アラブ首長国連邦の大型ショッピングモールには映画館が併設
近年、産油諸国石油価格の下落と若年層の人口増加に伴う失業率の上昇を防ごうと多くの対策を取っています。それに伴い様々な分野で規制緩和が進み、5年前から定点観測している身からすると現地の様子が目まぐるしく変化していくことに大変驚いています。
その代表例として12月11日の最新のニュースでは今まで禁止されていた映画館が来年の春頃についに解禁される、というニュースがありました。
今までバーレーンやアラブ首長国連邦などに映画を観に行っていたサウジアラビア人がこれから国内の映画館を利用することができます。それと同時にサウジアラビアで映画会社が次々と設立されるようになるでしょう。
他に大きく報道された有名なニュースで、女性の車の運転解禁があります。
来年の6月から女性の車の運転が解禁される、との報道発表後、今まで女性の運転に反対していた人たちは鳴りを潜め、サウジアラビア国内ではすっかり女性の運転解禁を支持する世論が形成されてきました。
それと同時に女性の社会進出や女性ドライバーが増えることに依拠した新車購入増による経済効果の話で盛り上がっており、サウジアラビアの女性が好きな車のランキングなどが発表されるようになりました。
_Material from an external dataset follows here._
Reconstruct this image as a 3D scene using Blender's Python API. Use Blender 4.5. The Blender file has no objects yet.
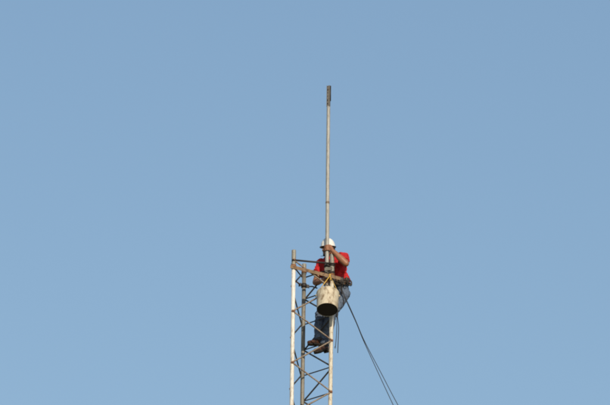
import bpy, bmesh, math, random
import numpy as np
from mathutils import Vector, Matrix, noise

random.seed(7)
R = math.radians
sc = bpy.context.scene
col = sc.collection

# ------------------------------------------------------------------ camera
EL = 20.0                                   # the lens looks up 20 degrees
Z0 = 34.92                                  # height of the tower's top ring
ORG = Vector((-0.238, -0.231, Z0))          # site origin: axis of the near-left leg at the top ring
cam = bpy.data.cameras.new('camera')
cam.sensor_width = 36.0
cam.lens = 413.0
cam.clip_start = 0.5
cam.clip_end = 20000.0
cam_ob = bpy.data.objects.new('camera', cam)
col.objects.link(cam_ob)
cam_ob.matrix_world = (Matrix.Translation((-0.089, -94.2, 1.6)) @ Matrix.Rotation(R(90 + EL), 4, 'X')
                       @ Matrix.Rotation(R(0.8), 4, 'Z'))
sc.camera = cam_ob

# ------------------------------------------------------------------ sky and sun
SUN_EL, SUN_ROT = 27.0, 163.0               # behind the camera, to the right
world = bpy.data.worlds.new('World')
sc.world = world
world.use_nodes = True
wn = world.node_tree
bg = wn.nodes['Background']
sky = wn.nodes.new('ShaderNodeTexSky')
sky.sky_type = 'NISHITA'
sky.sun_disc = False
sky.sun_elevation = R(SUN_EL)
sky.sun_rotation = R(SUN_ROT)
sky.air_density = 1.42
sky.dust_density = 0.5
sky.ozone_density = 2.8
wn.links.new(sky.outputs[0], bg.inputs[0])
bg.inputs[1].default_value = 0.111

sun = bpy.data.lights.new('sun', 'SUN')
sun.energy = 4.2
sun.angle = R(0.53)
sun.color = (1.0, 0.86, 0.66)
sun_ob = bpy.data.objects.new('sun', sun)
col.objects.link(sun_ob)
sd = Vector((math.sin(R(SUN_ROT)) * math.cos(R(SUN_EL)), math.cos(R(SUN_ROT)) * math.cos(R(SUN_EL)), math.sin(R(SUN_EL))))
sun_ob.rotation_euler = sd.to_track_quat('Z', 'Y').to_euler()
sun_ob.location = (20, -20, 60)

sc.view_settings.view_transform = 'Standard'
sc.view_settings.look = 'None'
sc.view_settings.exposure = 0.0
sc.view_settings.gamma = 1.0
sc.view_settings.use_curve_mapping = False
sc.cycles.pixel_filter_type = 'BLACKMAN_HARRIS'
sc.cycles.filter_width = 2.2

# ------------------------------------------------------------------ materials
def new_mat(name):
    m = bpy.data.materials.new(name)
    m.use_nodes = True
    nt = m.node_tree
    return m, nt, nt.nodes['Principled BSDF']

def ramp(nt, fac, stops):
    r = nt.nodes.new('ShaderNodeValToRGB')
    e = r.color_ramp.elements
    while len(e) < len(stops):
        e.new(0.5)
    for i, (p, c) in enumerate(stops):
        e[i].position = p
        e[i].color = (*c, 1) if len(c) == 3 else c
    nt.links.new(fac, r.inputs[0])
    return r.outputs[0]

def noise_tex(nt, scale, stretch=(1, 1, 1), detail=6, rough=0.6):
    tc = nt.nodes.new('ShaderNodeTexCoord')
    mp = nt.nodes.new('ShaderNodeMapping')
    mp.inputs['Scale'].default_value = stretch
    nt.links.new(tc.outputs['Object'], mp.inputs[0])
    n = nt.nodes.new('ShaderNodeTexNoise')
    n.inputs['Scale'].default_value = scale
    n.inputs['Detail'].default_value = detail
    n.inputs['Roughness'].default_value = rough
    nt.links.new(mp.outputs[0], n.inputs['Vector'])
    return n.outputs['Fac']

def mix(nt, fac, a, b):
    mx = nt.nodes.new('ShaderNodeMix')
    mx.data_type = 'RGBA'
    nt.links.new(fac, mx.inputs[0])
    for sock, v in ((mx.inputs[6], a), (mx.inputs[7], b)):
        if isinstance(v, tuple):
            sock.default_value = (*v, 1)
        else:
            nt.links.new(v, sock)
    return mx.outputs[2]

def bump(nt, bsdf, h, strength, dist):
    b = nt.nodes.new('ShaderNodeBump')
    b.inputs['Strength'].default_value = strength
    b.inputs['Distance'].default_value = dist
    nt.links.new(h, b.inputs['Height'])
    nt.links.new(b.outputs[0], bsdf.inputs['Normal'])

def worn(name, base, base2, stain, amount=0.35, scale=14, stretch=(1, 1, 1), rough=0.6, metal=0.0, b=0.25, stain_scale=None):
    """mottled base colour with a stain / wear colour breaking through"""
    m, nt, p = new_mat(name)
    n1 = noise_tex(nt, scale, stretch)
    c = ramp(nt, n1, [(0.3, base), (0.7, base2)])
    n2 = noise_tex(nt, stain_scale or scale * 1.7, stretch, 8, 0.7)
    k = ramp(nt, n2, [(1 - amount - 0.07, (0, 0, 0)), (1 - amount + 0.1, (1, 1, 1))])
    nt.links.new(mix(nt, k, c, stain), p.inputs['Base Color'])
    p.inputs['Roughness'].default_value = rough
    p.inputs['Metallic'].default_value = metal
    if b:
        bump(nt, p, n2, b, 0.004)
    return m

M = {}
M['white_paint'] = worn('white_paint', (.72, .71, .67), (.58, .56, .51), (.30, .22, .15), 0.43, 22, (1, 1, .3), .6)
M['cream_paint'] = worn('cream_paint', (.66, .62, .53), (.50, .46, .37), (.24, .16, .09), 0.44, 24, (1, 1, .4), .6)
M['weathered_pipe'] = worn('weathered_pipe', (.25, .235, .20), (.17, .16, .135), (.11, .07, .04), 0.42, 22, (1, 1, .4), .6, .2)
M['galvanised'] = worn('galvanised', (.34, .335, .31), (.26, .255, .235), (.17, .15, .12), 0.36, 24, (1, 1, .3), .5, .25)
M['sleeve_metal'] = worn('sleeve_metal', (.30, .29, .25), (.22, .21, .18), (.12, .10, .07), 0.42, 40, (1, 1, .6), .6, .2)
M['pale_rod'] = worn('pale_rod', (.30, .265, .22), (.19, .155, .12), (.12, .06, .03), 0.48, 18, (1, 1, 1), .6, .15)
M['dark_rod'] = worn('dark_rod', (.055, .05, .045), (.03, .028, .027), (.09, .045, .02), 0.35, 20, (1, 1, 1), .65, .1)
M['rust'] = worn('rust', (.27, .12, .05), (.15, .065, .03), (.08, .035, .02), 0.42, 60, (1, 1, 1), .85)
M['brown_bar'] = worn('brown_bar', (.24, .155, .085), (.15, .09, .045), (.075, .036, .02), 0.46, 16, (1, 1, 1), .75)
M['black_steel'] = worn('black_steel', (.016, .014, .014), (.022, .02, .02), (.04, .024, .016), 0.27, 30, (1, 1, 1), .6)
M['mast_steel'] = worn('mast_steel', (.38, .378, .36), (.29, .288, .27), (.21, .195, .165), 0.44, 22, (1, 1, .25), .55, .1)
M['slotted_steel'] = worn('slotted_steel', (.14, .13, .115), (.11, .10, .085), (.075, .06, .045), 0.42, 40, (1, 1, .7), .6, .2)
M['bucket'] = worn('bucket', (.58, .52, .40), (.45, .395, .29), (.19, .125, .065), 0.45, 9, (1, 1, .30), .55, 0, .15, 20)
M['bucket_black'] = worn('bucket_black', (.004, .004, .004), (.007, .006, .006), (.012, .009, .008), 0.3, 30, (1, 1, 1), .7)  # near-black colour for the whole bucket bottom
M['yellow_rope'] = worn('yellow_rope', (.58, .37, .06), (.44, .27, .06), (.24, .15, .06), 0.42, 60, (1, 1, 1), .7)
M['black_rope'] = worn('black_rope', (.012, .012, .014), (.02, .02, .022), (.03, .028, .028), 0.3, 40, (1, 1, 1), .7)
M['skin'] = worn('skin', (.30, .135, .07), (.25, .105, .055), (.20, .08, .042), 0.38, 18, (1, 1, 1), .5, 0, .1)
M['shirt'] = worn('shirt', (.50, .010, .014), (.38, .008, .012), (.22, .010, .012), 0.42, 7, (1, 1, 1), .9, 0, .35, 13)
M['jeans'] = worn('jeans', (.13, .17, .235), (.07, .095, .15), (.038, .052, .09), 0.47, 7, (1, 1, .6), .9, 0, .3, 30)
M['boot'] = worn('boot', (.12, .036, .013), (.05, .018, .009), (.012, .008, .007), 0.52, 9, (1, 1, 1), .6)
M['sole'] = worn('sole', (.012, .010, .009), (.018, .014, .012), (.035, .026, .018), 0.3, 40, (1, 1, 1), .85)
M['helmet'] = worn('helmet', (.78, .77, .74), (.70, .69, .65), (.42, .37, .30), 0.36, 16, (1, 1, 1), .35, 0, .05)
M['black_leather'] = worn('black_leather', (.02, .015, .012), (.035, .024, .018), (.07, .045, .03), 0.35, 30, (1, 1, 1), .55)
M['brown_leather'] = worn('brown_leather', (.10, .05, .025), (.06, .03, .016), (.03, .018, .012), 0.4, 26, (1, 1, 1), .6)
M['hair'] = worn('hair', (.012, .010, .009), (.02, .016, .014), (.03, .024, .02), 0.3, 90, (1, 1, .2), .6)
M['eye'] = worn('eye', (.5, .47, .43), (.45, .42, .38), (.02, .015, .01), 0.4, 60, (1, 1, 1), .25, 0, 0)
M['concrete'] = worn('concrete', (.34, .33, .30), (.27, .26, .24), (.2, .19, .17), 0.35, 6, (1, 1, 1), .9)
M['earth'] = worn('earth', (.22, .17, .11), (.17, .14, .085), (.085, .10, .04), 0.45, 0.03, (1, 1, 1), .95, 0, 0, .35)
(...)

教習所の車で運転の練習をするクウェートの女性ドライバー
サウジアラビアの西側の大都市ジェッダにある名門のプリンセス・ヌーラ大学では女性に運転を教えるドライバースクールを設立する、という声明を出したり、同じく名門キング・アブドゥルアジーズ大学と交通警察の間で女性専用のドライバースクールの設立に合意が進んだり、と規制緩和に合わせた動きが社会全体で進んでいます。
同時に、この女性ドライバー解禁のニュースの裏でガソリンの価格の値上がりと自動車に関する税金のニュースも同時に流れていました。
海外のメディアでは、この動きに対して「経済的な要因が文化的要因を変化させた」という意味合いの文言が多く出ています。もちろん、そのような財政的な面や女性の社会進出に伴う労働力の増強という側面も今回の規制緩和の目的であることは否定できないと言えます。